For any new media to flourish there is a need for content. Similar is the case for VR. 2016 has been a year of phenomenal growth, with big-ticket investments in VR content making studios and the entire ecosystem bursting with more than ever VR content being produced. However, there still is a problem facing content creators. Lifetime repeat users are very low, and retention poses an equal challenge. Why is this happening? Is it because that the content is not engaging enough, is it because of loss of some device performance issue, or has VR not moved from being a novelty yet. We need to learn, quickly. Whom better to learn from than our users themselves?
VR Analytics : Human Analytics
Analytics for apps or websites currently do a great job of letting you know the problem. They can assimilate the information about the user’s journey. How long were they using the content, how far ahead were they and when did they stop using it. However, it still begs a basic question, why did he drop off? We are left guessing and making the most probable conclusion.
VR is entirely different; it has shifted analytics from nos. and models to engagement and feelings. There is more Human in VR analytics. With VR analytics, you are not only searching for patterns in data to make educated guesses, but are looking at users’ as they are, individual and unique, attributing him as different from everyone else and therefore his choices and behavior. You can understand each user uniquely and his feelings and reactions to content that is shown to him. This gives us much more credible and critical information to understand the user to depths never before achieved. With critical information such as how the user is interacting with his surroundings, where is he looking and where is he moving, we can gain meaningful insights about the users cognitive processes. VR also can help us interact with the data in an entirely new manner. You can view the information in the format of heatmaps, giving you the complete picture of any metric you are using. What majority of the analytics platform now do is that they give the prognosis but not the cause. You know that the user has dropped off, is it because it is far too tedious to reach or is it because they lose interest. Either situations call for different solutions.
Using VR Analytics
With VR Analytics you can understand a lot of information, and see it in a manner which gives you a complete view of the information being represented and in spatial and temporal format.

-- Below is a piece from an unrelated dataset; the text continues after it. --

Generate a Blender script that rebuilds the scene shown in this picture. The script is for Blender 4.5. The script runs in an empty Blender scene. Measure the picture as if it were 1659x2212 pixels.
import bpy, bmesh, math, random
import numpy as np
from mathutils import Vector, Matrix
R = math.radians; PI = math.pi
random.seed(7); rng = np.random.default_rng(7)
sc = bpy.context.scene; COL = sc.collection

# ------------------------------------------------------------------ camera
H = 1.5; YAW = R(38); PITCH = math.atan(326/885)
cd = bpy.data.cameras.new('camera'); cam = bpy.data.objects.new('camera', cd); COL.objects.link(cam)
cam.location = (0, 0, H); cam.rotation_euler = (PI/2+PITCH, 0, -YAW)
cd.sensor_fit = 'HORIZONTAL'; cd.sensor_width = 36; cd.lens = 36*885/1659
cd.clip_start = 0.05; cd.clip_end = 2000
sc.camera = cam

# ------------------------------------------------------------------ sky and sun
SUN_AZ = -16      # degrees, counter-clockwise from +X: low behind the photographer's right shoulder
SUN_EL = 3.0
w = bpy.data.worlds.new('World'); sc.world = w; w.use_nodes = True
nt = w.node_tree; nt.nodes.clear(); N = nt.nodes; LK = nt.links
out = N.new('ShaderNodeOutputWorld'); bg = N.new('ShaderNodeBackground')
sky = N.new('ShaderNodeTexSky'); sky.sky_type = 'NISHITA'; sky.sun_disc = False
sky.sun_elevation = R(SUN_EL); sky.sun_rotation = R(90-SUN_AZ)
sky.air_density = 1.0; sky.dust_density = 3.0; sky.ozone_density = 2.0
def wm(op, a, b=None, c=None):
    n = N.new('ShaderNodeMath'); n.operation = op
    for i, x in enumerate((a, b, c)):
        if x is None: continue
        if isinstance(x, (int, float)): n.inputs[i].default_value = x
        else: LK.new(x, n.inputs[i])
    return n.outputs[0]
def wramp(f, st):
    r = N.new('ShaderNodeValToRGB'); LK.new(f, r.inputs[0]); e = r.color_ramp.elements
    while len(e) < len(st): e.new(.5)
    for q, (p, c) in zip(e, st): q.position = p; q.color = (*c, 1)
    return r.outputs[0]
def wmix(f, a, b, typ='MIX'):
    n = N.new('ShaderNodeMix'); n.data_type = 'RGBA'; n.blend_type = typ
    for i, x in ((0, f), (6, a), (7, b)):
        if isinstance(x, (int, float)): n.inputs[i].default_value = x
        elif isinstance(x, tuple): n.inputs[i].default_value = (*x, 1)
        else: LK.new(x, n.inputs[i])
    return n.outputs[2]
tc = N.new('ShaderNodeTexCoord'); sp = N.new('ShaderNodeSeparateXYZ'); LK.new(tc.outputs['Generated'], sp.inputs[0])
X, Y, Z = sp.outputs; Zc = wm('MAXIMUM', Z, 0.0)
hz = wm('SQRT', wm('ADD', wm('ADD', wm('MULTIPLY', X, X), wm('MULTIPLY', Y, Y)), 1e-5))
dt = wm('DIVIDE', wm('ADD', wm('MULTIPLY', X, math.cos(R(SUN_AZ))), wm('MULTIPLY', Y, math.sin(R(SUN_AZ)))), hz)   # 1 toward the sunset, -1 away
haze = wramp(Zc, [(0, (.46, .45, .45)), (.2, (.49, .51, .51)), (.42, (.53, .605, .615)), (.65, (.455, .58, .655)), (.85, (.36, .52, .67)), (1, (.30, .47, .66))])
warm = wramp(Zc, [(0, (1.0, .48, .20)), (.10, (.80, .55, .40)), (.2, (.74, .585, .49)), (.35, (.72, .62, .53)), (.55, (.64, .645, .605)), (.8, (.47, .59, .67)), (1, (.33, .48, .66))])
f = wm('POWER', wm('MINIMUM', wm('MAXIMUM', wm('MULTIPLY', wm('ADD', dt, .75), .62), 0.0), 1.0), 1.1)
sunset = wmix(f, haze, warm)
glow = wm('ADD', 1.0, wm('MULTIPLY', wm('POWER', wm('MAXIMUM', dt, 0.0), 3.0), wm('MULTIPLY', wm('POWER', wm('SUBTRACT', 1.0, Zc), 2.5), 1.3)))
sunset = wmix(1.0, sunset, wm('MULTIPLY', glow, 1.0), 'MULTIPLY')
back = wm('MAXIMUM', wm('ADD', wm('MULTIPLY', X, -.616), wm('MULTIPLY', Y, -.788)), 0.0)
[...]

You know where the user is looking and for how long and at which moment is he looking at that particular place. All this can be viewed as a heatmap. This will help you understand what the user is interested in and what could be the reason behind it helping you explore there further. Not only that, if a certain section of your users are behaving in an odd manner, say bending down where they are usually not supposed to, what caught their attention, or are they so genuinely interested in the entire landscape. You can understand where the user is moving and how is he moving to get a complete sense of their movement patterns and interactions, and view it all as a heatmap.
These metrics help you understand the problem superficially, but more importantly, point you to the probable underlying cause. Once you have these parameters, you can delve deeper to look for real reasons, e.g. in a game, is it the level difficulty or is it that the story of a VR Video is too mainstream, or has the content serving quality gone down. You can view all this via a heatmap and best understand the problem and fix it. You can understand very user specific details and rebuild the entire scenario of a particular user, giving you exact data of any user.
With the amount information generated via VR devices, the amount of analysis that can be done is limitless. You are capturing their head movements, their hand movements and in certain cases, their voices. All this can be used to generate valuable insights into the users’ engagement, mood and behavior in the VR environment, giving us priceless data to work with and much easier understanding of our content.
Behavioral and Cognitive Analytics
With the impressive amount data that can be captured in VR, the user analysis can be much more accurate and churn out information that is priceless to the developer. Capturing user behaviour has been a major challenge for everyone for a long time. To understand how the user is feeling while engaging with any content can give valuable insights into the content and how best to redesign it. With VR analytics all this is possible by taking a combination of head tracking, hand gestures (in case of High-End devices) and voice modulation tracking. You can know the user emotions’ to a certain degree of accuracy. This will be very useful to marketers, trying to understand how are the users responding to their campaigns and if they are being able to generate the requisite emotions in the users. Also to companies developing curated content for targeted audiences, like real estate developers showing VR architectural models or automotive companies giving a test ride of their cars.
While VR also has the power to insert real world objects, interaction with them can offer valuable insights into the users’ interests and choices. If the interaction with certain types of objects is high, then we can be sure that the user interest lies in that direction, and better help in understanding the user profile.
VadR Analytics
VadR has included many of these features and is working to improve these offerings continuously. Behavioral analytics is under development and are making sure that the launch of such a futuristic technology is not marred by false interpretation, VadR is launching this in the coming few quarters.